Il continue: "Si quelqu'un me demande quelle est ma religion, je lui répondrais: "ma religion ethniquement, celle de mon ADN, c'est le judaïsme. Ma religion dans la pratique, c'est le bouddhisme."
Ma religion ethniquement, celle de mon ADN, c'est le judaïsme. Ma religion dans la pratique, c'est le bouddhisme
Stephen Fulder concilie d'autant mieux ces deux identités - juive et bouddhiste - qu'il a découvert beaucoup de concepts communs entre les deux religions. Il prend comme exemple la pratique du shabbat, l'un des fondements du judaïsme.
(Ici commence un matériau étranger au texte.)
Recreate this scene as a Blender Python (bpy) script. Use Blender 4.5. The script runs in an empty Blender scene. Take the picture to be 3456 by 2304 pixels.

"Dieu a fait le monde en six jours et il s'est reposé. Le 7ème jour, vous devez vous rappeler que vous ne devez pas réparer le monde car le monde est fait, Dieu l'a terminé. C'est donc un jour de non-action, de repos, il faut cesser de courir sans arrêt pour essayer de contrôler les choses ou de les réparer. Cela est très présent dans la Bible et cela correspond également au bouddhisme."
Rapprocher Israéliens et Palestiniens
La communauté bouddhiste s'engage également dans le conflit israélo-palestinien. Prônant la non-violence, elle s'engage pour la paix en tentant de rapprocher les deux peuples. "J'ai fondé une organisation qui s'appelle 'la voie du milieu'. La voie du milieu entre les extrêmes et aussi entre les ennemis", détaille Stephen Fulder.
Nous avons amené les Juifs et les Arabes à se rencontrer. Cela est l'essence de l'enseignement de Bouddha
"Nous sommes allés de très nombreuses fois dans les territoires palestiniens où personne n'allait. Aucun Juif n'irait là-bas, en Cisjordanie. Nous avons organisé des ateliers pour la paix avec des Palestiniens. Nous avons amené les Juifs et les Arabes à se rencontrer. Cela est l'essence de l'enseignement de Bouddha dans la vie."
Outre les bouddhistes, il existe d'autres micro-minorités religieuses en Israël: les Bahaïs, une religion originaire d'Iran qui compte des lieux saints dans le pays, les Samaritains, qui vivent entre Naplouse et la banlieue de Tel-Aviv, ou encore les Circassiens, qui vivent en Galilée. Mais il s'agit là de toutes petites communautés de quelques centaines de personnes seulement.